Aline appears disgusted; she seems to raise her gun just a little, and quickly chokes out, “Stop!”
He doesn’t. Suddenly his voice is no longer distorted, and he’s pleading with Aline. “Don’t listen to him! Shoot! Shoot!” A moment later, after Aline, cleary distressed, has lowered her weapon with a horrified gasp, he’s back to rasping distortion: “Daughter, would you dare shoot your own father?”
She’s so close. She’s so close to saving the world and getting off the island. She just needs to get to the other side. He’s the only thing standing in her way. It’s almost funny -- it was her pursuit of her father that brought her to this damned island, and it was that pursuit that might be the end of her. Her own father might be the end of her. Her own father might have a hand in the end of the world. And yet she still doesn’t have a real answer. She might die without one.

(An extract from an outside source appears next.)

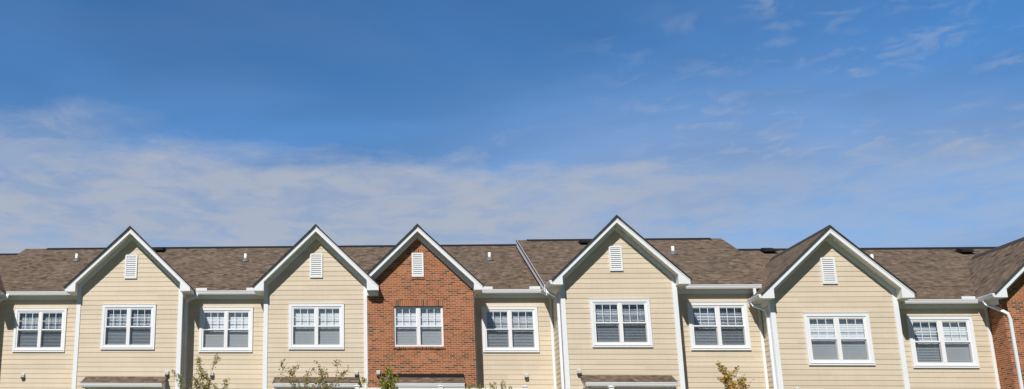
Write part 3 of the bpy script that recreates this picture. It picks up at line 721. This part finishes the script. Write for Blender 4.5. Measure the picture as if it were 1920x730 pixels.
spiky('spiky green shrub before the beige wall, right of the brick house', 2.62, 23.5, 2.08, 6, 16)

# trees added out of view: hold low sky off the facade, fill window reflections
rng = random.Random(77); wd = MB()
def hill(x): return 10.5 + 1.8 * math.sin(x * .11) + 1.3 * math.sin(x * .31 + 1) + .7 * math.sin(x * .83 + 2)
for i in range(17000):
    x = rng.uniform(-95, 100); h = hill(x) * (1 - .12 * rng.random()); z = h * rng.random() ** .8; y = -27 - rng.uniform(0, 9) - 2.0 * abs(z / 20 - .5)
    r = rng.uniform(.5, 1.3); a = Vector((rng.gauss(0, 1), rng.gauss(0, 1), rng.gauss(0, .7))).normalized(); b = a.cross(Vector((rng.gauss(0, 1), rng.gauss(0, 1), rng.gauss(0, 1)))).normalized()
    p = Vector((x, y, z - 1.6)); wd.add([p - a * r, p + b * r * .55, p + a * r, p - b * r * .55], [(0, 1, 2, 3)], rng.choice((0, 0, 1)))
tag(wd.build('sky_blocker_wood', [leafmat('far_leaf', (.045, .065, .022)), leafmat('far_leaf_light', (.075, .09, .03))]), 'dense green trees added unseen across the street to hold back sky light', 'sky_blocker_wood', kind='stuff')

# ------------------------------------------------------------------ sun, sky
sd = Vector((-.40, -1.0, 1.0)).normalized()               # towards the sun
ELEV = math.asin(sd.z)
sun = bpy.data.lights.new('sun', 'SUN'); sun.energy = 5.0; sun.angle = R(.53); sun.color = (1, .955, .88)
so = bpy.data.objects.new('sun', sun); COL.objects.link(so)
so.rotation_euler = (-sd).to_track_quat('-Z', 'Y').to_euler(); so.location = (-20, -40, 40)

W = bpy.data.worlds.new('World'); S.world = W; W.use_nodes = True; nt = W.node_tree; nt.nodes.clear()
out = nd(nt, 'ShaderNodeOutputWorld'); bg = nd(nt, 'ShaderNodeBackground'); bg.inputs['Strength'].default_value = .110
sky = nd(nt, 'ShaderNodeTexSky', sky_type='NISHITA', sun_disc=False)
sky.sun_elevation = ELEV; sky.sun_rotation = math.atan2(sd.x, sd.y); sky.altitude = 0; sky.air_density = 1.0; sky.dust_density = 0; sky.ozone_density = 2.5
tc = nd(nt, 'ShaderNodeTexCoord'); sep = nd(nt, 'ShaderNodeSeparateXYZ'); nt.links.new(tc.outputs['Generated'], sep.inputs[0])
X, Y, Zc = sep.outputs
zc = math_n(nt, 'MAXIMUM', Zc, .03)
cmb = nd(nt, 'ShaderNodeCombineXYZ'); nt.links.new(math_n(nt, 'DIVIDE', X, zc), cmb.inputs[0]); nt.links.new(math_n(nt, 'DIVIDE', Y, zc), cmb.inputs[1])
def noise(vec, scale, detail, rough, loc=(0, 0, 0), sc=(1, 1, 1), dist=0.0):
    mp = nd(nt, 'ShaderNodeMapping'); mp.inputs['Location'].default_value = loc; mp.inputs['Scale'].default_value = sc; nt.links.new(vec, mp.inputs[0])
    n = nd(nt, 'ShaderNodeTexNoise', Scale=scale, Detail=detail, Roughness=rough, Distortion=dist); nt.links.new(mp.outputs[0], n.inputs['Vector']); return n.outputs[0]
def mr(v, a, b, c, d, smooth=True):
    n = nd(nt, 'ShaderNodeMapRange'); n.interpolation_type = 'SMOOTHSTEP' if smooth else 'LINEAR'
    nt.links.new(v, n.inputs[0])
    for i, q in enumerate((a, b, c, d)): n.inputs[i + 1].default_value = q
    return n.outputs[0]
az = math_n(nt, 'ARCTAN2', X, Y)                           # 0 = straight across the street
# high thin cloud sheet low over the roofs, thinning upwards with a ragged edge
t = math_n(nt, 'DIVIDE', Zc, math_n(nt, 'MAXIMUM', Y, .12))
edge = noise(cmb.outputs[0], 1.3, 9, .62, (3.1, 1.7, 0), (1, .8, 1), .3)
t2 = math_n(nt, 'ADD', t, math_n(nt, 'MULTIPLY', math_n(nt, 'SUBTRACT', edge, .5), .15))
band = mr(t2, .338, .278, 0, 1)
fine = noise(cmb.outputs[0], 4.2, 9, .62, (7, 2, 0), (1, .75, 1), .4)
fcov = mr(fine, .34, .60, .66, 1.0)
band = math_n(nt, 'MULTIPLY', math_n(nt, 'MULTIPLY', band, fcov), mr(az, .12, .42, .95, .60))
left = math_n(nt, 'MULTIPLY', math_n(nt, 'MULTIPLY', mr(t2, .385, .335, 0, 1), mr(az, -.17, -.34, 0, .62)), mr(fine, .38, .62, .45, 1))
soft = math_n(nt, 'MULTIPLY', mr(t, .43, .25, 0, .42), mr(az, -.05, .28, .25, 1))
band = math_n(nt, 'MAXIMUM', math_n(nt, 'MAXIMUM', band, soft), left)
front = mr(Y, -.2, .5, 0, 1)
band = math_n(nt, 'MULTIPLY', band, front)
# mackerel wisps, upper right
pat = noise(cmb.outputs[0], 9.0, 6, .6, (1, 5, 0), (1, .8, 1), .5)
patm = noise(cmb.outputs[0], 1.9, 4, .55, (4, 9, 0))
wz = math_n(nt, 'MULTIPLY', mr(az, .14, .38, 0, 1), mr(t, .27, .33, .2, 1))
wisp = math_n(nt, 'MULTIPLY', math_n(nt, 'MULTIPLY', mr(pat, .47, .68, 0, 1), mr(patm, .36, .58, 0, 1)), math_n(nt, 'MULTIPLY', wz, .34))
# faint large veils over the blue
veil = math_n(nt, 'MULTIPLY', mr(noise(cmb.outputs[0], .8, 5, .5, (9, 3.4, 0), (1, 1, 1), 1.0), .36, .66, 0, 1), .05)
cov = math_n(nt, 'ADD', math_n(nt, 'ADD', math_n(nt, 'MULTIPLY', band, .98), wisp), veil, clamp=True)
cloudcol = nd(nt, 'ShaderNodeRGB'); cloudcol.outputs[0].default_value = (4.15, 4.6, 5.55, 1)
skyc = mixc(nt, 1.0, sky.outputs[0], (.425, .81, 1.12), 'MULTIPLY')
thick = mr(noise(cmb.outputs[0], .75, 4, .5, (2.2, 6.1, 0), (1, 1, 1), .8), .34, .66, .92, 1.14)     # deeper and paler patches of the high air
dk = nd(nt, 'ShaderNodeVectorMath', operation='SCALE'); nt.links.new(skyc, dk.inputs[0]); nt.links.new(thick, dk.inputs['Scale']); skyc = dk.outputs[0]
res = mixc(nt, cov, skyc, cloudcol.outputs[0])
dim = nd(nt, 'ShaderNodeVectorMath', operation='SCALE'); nt.links.new(res, dim.inputs[0]); nt.links.new(mr(Y, -.6, .2, .30, 1), dim.inputs['Scale']); res = dim.outputs[0]
nt.links.new(res, bg.inputs[0]); nt.links.new(bg.outputs[0], out.inputs[0])

# ------------------------------------------------------------------ camera
f_px, pitch, roll, yaw = 1986.6, .26107, .01125, -.09328
c, s_ = math.cos(yaw), math.sin(yaw); cp, sp = math.cos(pitch), math.sin(pitch); cr, sr = math.cos(roll), math.sin(roll)
r0 = Vector((c, -s_, 0)); fw = Vector((s_ * cp, c * cp, sp)); up0 = Vector((-s_ * sp, -c * sp, cp))
Xc = r0 * cr + up0 * sr; Up = -r0 * sr + up0 * cr
cam = bpy.data.cameras.new('camera'); co = bpy.data.objects.new('camera', cam); COL.objects.link(co)
Mx = Matrix((Xc, Up, -fw)).transposed().to_4x4(); Mx.translation = Vector((0, 0, GZ)); co.matrix_world = Mx
cam.sensor_width = 36; cam.lens = f_px * 36 / 1920; cam.shift_x = (960 - 528.47) / 1920; cam.shift_y = 0
cam.clip_start = .1; cam.clip_end = 3000
S.camera = co
for o in bpy.data.objects:
    if '_org' in o: del o['_org']

S.view_settings.view_transform = 'Standard'; S.view_settings.look = 'None'; S.view_settings.exposure = -.13; S.view_settings.gamma = 1
S.render.engine = 'CYCLES'
S.cycles.max_bounces = 8; S.cycles.transparent_max_bounces = 12; S.cycles.use_denoising = True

“You’re not my father!” Aline shouts back, and her voice breaks. “Nobody’s my father!”
This could’ve been an incredibly powerful moment -- if it weren’t for the rest of New Nightmare. This scene, as good as it is, is out of place. It’s the only scene in which tension and uncertainty still surround the issue, and the only time Aline really reacts to this tension and uncertainty. She's suddenly grown, accepting that she may never know her father, and that she can't let that stop her from doing what needs to be done in the face of danger, and it's great character development, but it's too late. Even as Obed regains control of his body long enough to save Aline from falling to certain death, even as he holds back a horde of monsters that have come to stop her, even as it’s implied through his sacrifice that he really could be her father after all, even as that father slips away one last time -- it’s too late. The rest of the game took away the foundation for the ending's weight long before. It was an ending written for a game that New Nightmare wasn’t, and for an Aline Cedrac more developed than she will ever be. She had so much potential, and fell so flat. And for me, that will always be one of New Nightmare's biggest disappointments.